1896年、ハンガリーのユダヤ人新聞記者ヘルツルが、「ユダヤ人国家」という本を出版し、「祖国をつくろうと」呼びかけたことをきっかけに、何十万人ものユダヤ人がパレスチナへ移住しました。中でもイェルサレムへの移住が最も多く、市街地が西へ拡大されました。
1918年「イギリスによる統治」
イェルサレムを含むパレスチナを支配下においていたオスマン帝国が第一次世界大戦で敗れると、パレスチナはイギリスの委任統治下になりました。

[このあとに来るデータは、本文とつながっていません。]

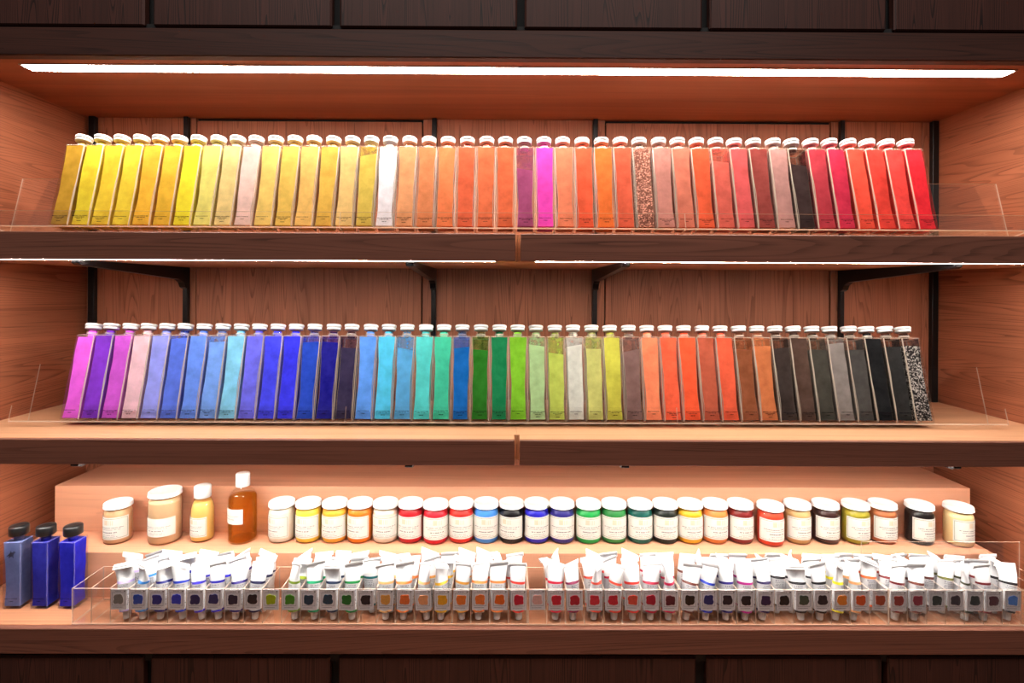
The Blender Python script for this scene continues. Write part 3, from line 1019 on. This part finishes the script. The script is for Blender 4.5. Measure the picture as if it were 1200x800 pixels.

イェルサレムは、イギリスの統治下において首都となり、近代化への道を進むと共に、ヘブライ大学が設立されました。
1948年「イスラエルの建国」
第二次世界大戦後、イギリスがパレスチナから手を引くと、1947年、国際連合は、パレスチナの56.6%ユダヤ人の土地、43.5%をアラブ人の土地とし、聖地エルサレムは国際管轄するという案をだしました。この決議案を受け入れたユダヤ人たちは、1948年にイスラエルを建国します。

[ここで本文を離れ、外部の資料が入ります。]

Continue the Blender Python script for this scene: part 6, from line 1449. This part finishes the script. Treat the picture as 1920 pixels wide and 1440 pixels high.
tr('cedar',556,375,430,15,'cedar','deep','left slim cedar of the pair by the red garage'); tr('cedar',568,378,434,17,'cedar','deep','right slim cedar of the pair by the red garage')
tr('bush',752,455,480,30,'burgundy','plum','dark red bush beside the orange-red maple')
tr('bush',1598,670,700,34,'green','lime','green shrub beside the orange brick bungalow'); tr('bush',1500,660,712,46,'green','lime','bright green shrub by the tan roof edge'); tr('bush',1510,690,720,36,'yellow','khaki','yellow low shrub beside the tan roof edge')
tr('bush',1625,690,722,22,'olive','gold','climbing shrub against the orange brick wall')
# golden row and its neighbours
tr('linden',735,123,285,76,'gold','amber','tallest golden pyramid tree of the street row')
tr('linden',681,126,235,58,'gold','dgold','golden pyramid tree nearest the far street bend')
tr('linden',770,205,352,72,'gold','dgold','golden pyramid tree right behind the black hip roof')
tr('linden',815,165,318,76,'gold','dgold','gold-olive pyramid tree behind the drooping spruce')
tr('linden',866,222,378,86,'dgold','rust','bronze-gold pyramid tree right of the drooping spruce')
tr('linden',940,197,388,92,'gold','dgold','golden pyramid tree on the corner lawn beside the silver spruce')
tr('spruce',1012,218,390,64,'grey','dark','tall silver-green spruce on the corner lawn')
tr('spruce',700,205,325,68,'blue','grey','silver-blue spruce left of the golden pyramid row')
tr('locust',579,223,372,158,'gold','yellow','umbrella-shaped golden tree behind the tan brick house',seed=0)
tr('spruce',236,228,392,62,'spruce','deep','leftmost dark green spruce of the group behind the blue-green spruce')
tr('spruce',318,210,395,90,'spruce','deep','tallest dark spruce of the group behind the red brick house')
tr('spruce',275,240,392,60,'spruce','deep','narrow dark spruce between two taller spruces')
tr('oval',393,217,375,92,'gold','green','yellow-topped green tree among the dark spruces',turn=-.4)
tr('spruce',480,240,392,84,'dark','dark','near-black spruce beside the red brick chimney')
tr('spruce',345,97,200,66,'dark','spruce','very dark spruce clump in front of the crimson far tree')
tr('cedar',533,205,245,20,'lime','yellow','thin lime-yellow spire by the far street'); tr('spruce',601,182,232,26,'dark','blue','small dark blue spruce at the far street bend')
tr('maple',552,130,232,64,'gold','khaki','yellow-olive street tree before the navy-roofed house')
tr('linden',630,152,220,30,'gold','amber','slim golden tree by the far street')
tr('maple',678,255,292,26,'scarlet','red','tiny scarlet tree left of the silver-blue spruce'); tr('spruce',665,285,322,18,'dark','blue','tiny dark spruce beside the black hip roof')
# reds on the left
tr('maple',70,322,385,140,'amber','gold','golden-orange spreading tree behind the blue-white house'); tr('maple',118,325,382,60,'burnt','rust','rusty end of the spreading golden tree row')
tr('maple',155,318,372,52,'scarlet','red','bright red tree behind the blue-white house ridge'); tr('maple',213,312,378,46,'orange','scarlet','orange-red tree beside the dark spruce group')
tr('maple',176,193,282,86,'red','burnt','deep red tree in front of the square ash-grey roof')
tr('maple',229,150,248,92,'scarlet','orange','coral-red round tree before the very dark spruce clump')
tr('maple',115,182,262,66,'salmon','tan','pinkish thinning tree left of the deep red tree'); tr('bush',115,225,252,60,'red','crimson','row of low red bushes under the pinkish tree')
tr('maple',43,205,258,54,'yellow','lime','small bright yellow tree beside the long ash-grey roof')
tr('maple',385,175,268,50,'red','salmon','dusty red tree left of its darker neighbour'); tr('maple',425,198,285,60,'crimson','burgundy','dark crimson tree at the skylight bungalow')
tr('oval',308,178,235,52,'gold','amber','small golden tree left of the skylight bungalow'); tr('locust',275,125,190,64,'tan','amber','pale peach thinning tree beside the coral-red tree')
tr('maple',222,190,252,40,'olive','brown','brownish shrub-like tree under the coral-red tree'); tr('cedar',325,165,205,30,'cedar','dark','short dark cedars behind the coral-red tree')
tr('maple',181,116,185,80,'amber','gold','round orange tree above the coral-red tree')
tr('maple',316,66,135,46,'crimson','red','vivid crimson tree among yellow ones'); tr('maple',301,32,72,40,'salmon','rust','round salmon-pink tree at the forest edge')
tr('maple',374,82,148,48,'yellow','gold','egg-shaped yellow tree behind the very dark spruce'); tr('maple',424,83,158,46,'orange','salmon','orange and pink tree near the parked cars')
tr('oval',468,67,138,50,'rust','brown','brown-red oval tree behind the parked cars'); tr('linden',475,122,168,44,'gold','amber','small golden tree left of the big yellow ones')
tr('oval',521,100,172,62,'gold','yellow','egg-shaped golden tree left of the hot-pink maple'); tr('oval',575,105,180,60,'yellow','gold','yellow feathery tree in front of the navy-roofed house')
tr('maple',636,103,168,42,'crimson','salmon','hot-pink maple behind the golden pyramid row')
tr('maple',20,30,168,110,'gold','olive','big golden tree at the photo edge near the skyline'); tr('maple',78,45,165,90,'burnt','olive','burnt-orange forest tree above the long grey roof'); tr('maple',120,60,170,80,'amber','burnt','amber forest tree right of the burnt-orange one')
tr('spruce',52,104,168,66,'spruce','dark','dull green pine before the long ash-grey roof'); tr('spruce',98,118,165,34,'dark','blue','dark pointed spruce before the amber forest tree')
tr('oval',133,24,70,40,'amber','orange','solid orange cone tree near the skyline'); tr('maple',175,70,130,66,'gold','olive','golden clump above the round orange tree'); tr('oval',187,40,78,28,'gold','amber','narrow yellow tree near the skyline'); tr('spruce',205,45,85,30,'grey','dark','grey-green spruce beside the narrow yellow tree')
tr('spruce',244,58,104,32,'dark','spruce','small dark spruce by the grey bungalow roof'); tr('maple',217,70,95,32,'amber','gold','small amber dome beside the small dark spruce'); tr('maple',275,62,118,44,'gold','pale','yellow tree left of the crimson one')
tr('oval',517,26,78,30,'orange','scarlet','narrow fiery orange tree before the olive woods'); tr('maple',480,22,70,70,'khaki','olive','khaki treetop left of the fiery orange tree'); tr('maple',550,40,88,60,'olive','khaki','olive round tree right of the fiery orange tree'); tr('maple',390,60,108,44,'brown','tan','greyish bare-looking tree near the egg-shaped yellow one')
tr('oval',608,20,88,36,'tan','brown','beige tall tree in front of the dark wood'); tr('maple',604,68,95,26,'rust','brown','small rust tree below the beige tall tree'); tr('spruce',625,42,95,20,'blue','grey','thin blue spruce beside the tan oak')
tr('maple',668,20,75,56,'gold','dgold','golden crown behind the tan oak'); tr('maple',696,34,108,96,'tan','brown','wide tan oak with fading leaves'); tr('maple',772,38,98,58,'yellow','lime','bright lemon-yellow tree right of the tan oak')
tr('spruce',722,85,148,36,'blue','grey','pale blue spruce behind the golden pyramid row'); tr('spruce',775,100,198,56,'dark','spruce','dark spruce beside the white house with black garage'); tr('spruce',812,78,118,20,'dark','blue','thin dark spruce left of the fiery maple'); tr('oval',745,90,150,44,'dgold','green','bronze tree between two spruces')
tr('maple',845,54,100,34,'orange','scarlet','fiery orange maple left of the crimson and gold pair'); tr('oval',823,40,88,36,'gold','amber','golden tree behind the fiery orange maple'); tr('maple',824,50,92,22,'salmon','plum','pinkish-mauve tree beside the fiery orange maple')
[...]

一方、アラブ人たちはこれに反発したため、1949年に第一次中東戦争が勃発します。その後ユダヤ人対アラブ人の戦争が繰り返され、現在も、イスラエルとパレスチナ解放機構(PLO)やガザ地区のハマスのあいだでの争いは絶えません。イスラエルは、イェルサレムをイスラエルの首都であると宣言していますが、国際社会はそれを認めず、イェルサレムは国際管轄であり、首都はテルアビブとしています。
イェルサレムの関連作品
本・書籍
イェルサレム (世界の都市の物語)
とにかくイェルサレムについて知りたい方におすすめの一冊です。古代イスラエルか現在にいたるまでのイェルサレムの歴史が詳しく書かれています。

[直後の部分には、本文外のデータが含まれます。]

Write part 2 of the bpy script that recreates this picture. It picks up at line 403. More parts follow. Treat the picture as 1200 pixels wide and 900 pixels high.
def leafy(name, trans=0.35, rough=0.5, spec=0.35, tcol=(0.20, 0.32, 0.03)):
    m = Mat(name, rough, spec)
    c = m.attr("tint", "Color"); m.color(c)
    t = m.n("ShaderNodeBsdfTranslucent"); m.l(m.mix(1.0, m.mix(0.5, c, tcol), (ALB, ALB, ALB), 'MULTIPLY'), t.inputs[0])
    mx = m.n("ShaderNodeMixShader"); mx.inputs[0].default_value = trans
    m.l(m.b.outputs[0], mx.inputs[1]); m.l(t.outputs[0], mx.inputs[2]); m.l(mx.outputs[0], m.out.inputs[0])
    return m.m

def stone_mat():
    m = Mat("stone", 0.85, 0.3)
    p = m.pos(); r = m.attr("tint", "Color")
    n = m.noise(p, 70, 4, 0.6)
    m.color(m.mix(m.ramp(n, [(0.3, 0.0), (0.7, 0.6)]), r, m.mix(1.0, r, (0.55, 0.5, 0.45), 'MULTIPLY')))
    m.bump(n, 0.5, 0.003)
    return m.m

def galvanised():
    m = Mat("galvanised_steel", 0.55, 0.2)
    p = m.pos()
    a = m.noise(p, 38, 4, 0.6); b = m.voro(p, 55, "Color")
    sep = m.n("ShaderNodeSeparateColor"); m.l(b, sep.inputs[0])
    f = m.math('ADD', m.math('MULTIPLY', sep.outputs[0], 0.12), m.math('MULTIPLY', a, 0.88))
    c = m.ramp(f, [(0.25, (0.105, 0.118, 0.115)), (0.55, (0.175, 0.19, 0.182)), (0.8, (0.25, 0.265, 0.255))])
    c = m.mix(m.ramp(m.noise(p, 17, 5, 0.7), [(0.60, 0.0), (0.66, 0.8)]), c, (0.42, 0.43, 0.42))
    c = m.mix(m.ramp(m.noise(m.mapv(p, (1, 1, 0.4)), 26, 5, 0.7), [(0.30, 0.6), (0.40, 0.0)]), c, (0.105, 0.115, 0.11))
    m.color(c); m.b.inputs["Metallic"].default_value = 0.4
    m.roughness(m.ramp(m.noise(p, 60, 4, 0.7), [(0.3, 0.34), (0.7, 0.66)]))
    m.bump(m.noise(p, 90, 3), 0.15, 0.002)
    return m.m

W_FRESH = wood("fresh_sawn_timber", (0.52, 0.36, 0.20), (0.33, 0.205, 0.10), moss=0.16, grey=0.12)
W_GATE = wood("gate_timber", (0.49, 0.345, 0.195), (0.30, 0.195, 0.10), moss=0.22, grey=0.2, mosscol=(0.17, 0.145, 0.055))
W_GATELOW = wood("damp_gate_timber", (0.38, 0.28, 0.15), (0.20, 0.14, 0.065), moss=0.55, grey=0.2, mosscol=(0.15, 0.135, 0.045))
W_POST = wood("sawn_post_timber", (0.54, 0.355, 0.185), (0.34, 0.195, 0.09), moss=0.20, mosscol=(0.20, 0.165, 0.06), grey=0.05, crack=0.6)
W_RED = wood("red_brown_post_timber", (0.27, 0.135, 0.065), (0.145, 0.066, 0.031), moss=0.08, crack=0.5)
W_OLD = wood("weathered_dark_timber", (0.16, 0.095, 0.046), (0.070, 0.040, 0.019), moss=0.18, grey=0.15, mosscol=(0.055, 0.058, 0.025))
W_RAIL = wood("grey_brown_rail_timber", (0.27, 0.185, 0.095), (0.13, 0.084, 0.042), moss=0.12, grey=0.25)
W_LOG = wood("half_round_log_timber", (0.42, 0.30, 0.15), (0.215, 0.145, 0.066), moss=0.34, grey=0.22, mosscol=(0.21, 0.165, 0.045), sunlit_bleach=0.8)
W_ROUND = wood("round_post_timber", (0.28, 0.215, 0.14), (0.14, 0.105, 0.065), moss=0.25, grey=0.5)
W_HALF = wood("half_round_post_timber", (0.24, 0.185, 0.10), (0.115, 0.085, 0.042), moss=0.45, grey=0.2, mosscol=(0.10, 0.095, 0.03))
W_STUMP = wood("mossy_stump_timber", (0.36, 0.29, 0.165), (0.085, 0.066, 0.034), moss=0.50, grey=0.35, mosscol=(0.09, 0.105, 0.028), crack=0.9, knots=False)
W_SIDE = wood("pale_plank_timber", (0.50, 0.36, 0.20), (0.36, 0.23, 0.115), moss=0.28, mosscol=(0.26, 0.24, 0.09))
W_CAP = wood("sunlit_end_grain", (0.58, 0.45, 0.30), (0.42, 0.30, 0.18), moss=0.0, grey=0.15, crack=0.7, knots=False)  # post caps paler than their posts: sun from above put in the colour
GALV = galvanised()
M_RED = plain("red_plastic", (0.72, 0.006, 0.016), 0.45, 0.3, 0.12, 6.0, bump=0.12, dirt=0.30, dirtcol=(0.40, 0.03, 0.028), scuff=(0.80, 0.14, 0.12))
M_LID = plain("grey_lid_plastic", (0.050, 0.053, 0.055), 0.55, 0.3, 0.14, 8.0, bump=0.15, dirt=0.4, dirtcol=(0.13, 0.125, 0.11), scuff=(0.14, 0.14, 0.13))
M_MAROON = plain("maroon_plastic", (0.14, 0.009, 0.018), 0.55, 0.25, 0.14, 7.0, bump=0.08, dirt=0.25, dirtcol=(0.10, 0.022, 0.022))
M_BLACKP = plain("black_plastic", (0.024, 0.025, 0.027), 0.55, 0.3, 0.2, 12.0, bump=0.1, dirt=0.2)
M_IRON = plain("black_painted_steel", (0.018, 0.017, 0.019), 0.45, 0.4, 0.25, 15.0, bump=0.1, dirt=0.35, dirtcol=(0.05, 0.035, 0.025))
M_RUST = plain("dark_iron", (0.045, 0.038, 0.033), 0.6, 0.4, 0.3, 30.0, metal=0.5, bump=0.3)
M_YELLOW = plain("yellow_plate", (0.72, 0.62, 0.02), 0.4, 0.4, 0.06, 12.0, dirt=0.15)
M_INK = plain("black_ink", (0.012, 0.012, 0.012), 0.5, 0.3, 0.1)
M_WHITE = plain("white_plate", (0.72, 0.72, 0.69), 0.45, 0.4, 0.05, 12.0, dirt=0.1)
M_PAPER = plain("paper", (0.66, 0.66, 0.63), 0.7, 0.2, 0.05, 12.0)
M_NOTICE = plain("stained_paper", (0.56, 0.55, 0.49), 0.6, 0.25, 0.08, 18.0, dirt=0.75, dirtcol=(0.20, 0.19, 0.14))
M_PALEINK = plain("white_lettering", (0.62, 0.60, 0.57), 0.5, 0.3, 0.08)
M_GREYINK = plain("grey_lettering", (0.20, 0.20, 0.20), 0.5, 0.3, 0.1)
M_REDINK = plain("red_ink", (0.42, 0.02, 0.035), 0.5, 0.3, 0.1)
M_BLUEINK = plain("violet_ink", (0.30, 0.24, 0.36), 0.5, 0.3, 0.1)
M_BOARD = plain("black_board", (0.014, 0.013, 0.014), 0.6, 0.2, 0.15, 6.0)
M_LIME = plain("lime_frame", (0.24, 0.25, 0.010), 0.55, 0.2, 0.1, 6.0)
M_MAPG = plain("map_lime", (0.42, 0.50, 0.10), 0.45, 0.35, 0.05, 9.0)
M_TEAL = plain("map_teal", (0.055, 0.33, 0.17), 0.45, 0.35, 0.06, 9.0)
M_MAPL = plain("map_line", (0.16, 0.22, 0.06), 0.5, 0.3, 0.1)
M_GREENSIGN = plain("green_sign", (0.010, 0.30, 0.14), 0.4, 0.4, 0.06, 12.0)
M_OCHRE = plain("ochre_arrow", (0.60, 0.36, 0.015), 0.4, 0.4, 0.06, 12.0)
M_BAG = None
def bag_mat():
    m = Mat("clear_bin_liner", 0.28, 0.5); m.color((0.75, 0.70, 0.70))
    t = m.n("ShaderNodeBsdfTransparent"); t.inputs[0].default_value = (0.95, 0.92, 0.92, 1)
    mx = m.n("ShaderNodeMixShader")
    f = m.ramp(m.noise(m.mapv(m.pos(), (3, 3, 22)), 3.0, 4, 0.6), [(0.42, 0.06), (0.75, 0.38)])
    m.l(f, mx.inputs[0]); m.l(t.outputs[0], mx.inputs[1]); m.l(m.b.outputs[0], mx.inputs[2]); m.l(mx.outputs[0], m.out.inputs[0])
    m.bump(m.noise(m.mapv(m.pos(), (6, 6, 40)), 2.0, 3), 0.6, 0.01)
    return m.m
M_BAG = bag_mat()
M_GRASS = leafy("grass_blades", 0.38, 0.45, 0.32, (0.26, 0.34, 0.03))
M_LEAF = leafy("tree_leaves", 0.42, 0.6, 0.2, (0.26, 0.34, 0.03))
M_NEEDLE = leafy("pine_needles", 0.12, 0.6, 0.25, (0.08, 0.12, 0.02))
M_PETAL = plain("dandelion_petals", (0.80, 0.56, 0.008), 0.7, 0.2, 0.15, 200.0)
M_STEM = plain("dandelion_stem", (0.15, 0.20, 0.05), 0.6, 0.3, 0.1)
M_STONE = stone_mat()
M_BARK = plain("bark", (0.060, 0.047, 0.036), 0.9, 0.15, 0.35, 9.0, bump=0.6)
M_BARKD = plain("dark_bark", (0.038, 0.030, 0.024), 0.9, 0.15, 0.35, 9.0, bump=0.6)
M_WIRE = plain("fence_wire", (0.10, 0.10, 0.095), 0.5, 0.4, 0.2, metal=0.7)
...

図説 地図とあらすじでわかる! 聖地エルサレム (青春新書)
エルサレムの歴史を分かりやすく説明してくれる一冊です。図や地図、年表が豊富で分かりやすいので初心者の方にもおすすめです。
Pen (ペン) 2012年 3/1号
ユダヤ教の聖地としてのイェルサレムの特集です。美しい写真の数々がイェルサレムの魅力を伝えてくれる一冊です。旅行の前に読むと知識が深まり旅行が楽しめるかもしれません。
イェルサレムに関するまとめ
イェルサレムについてご紹介しました。イェルサレムは、4000年以上の歴史を持つ最古の都市の一つです。小さな都市に、ユダヤ教、キリスト教、イスラム教と3つの宗教の聖地があるという、世界でも類をみない特別な都市であり、それゆえ常に争いが絶えない街でもあります。
複雑な歴史を持つ美しい街、イェルサレムの魅力に一人でも多くの人が気づき、街の美しさだけでなく、イェルサレムが抱える問題にも興味を持っていただけると嬉しいです。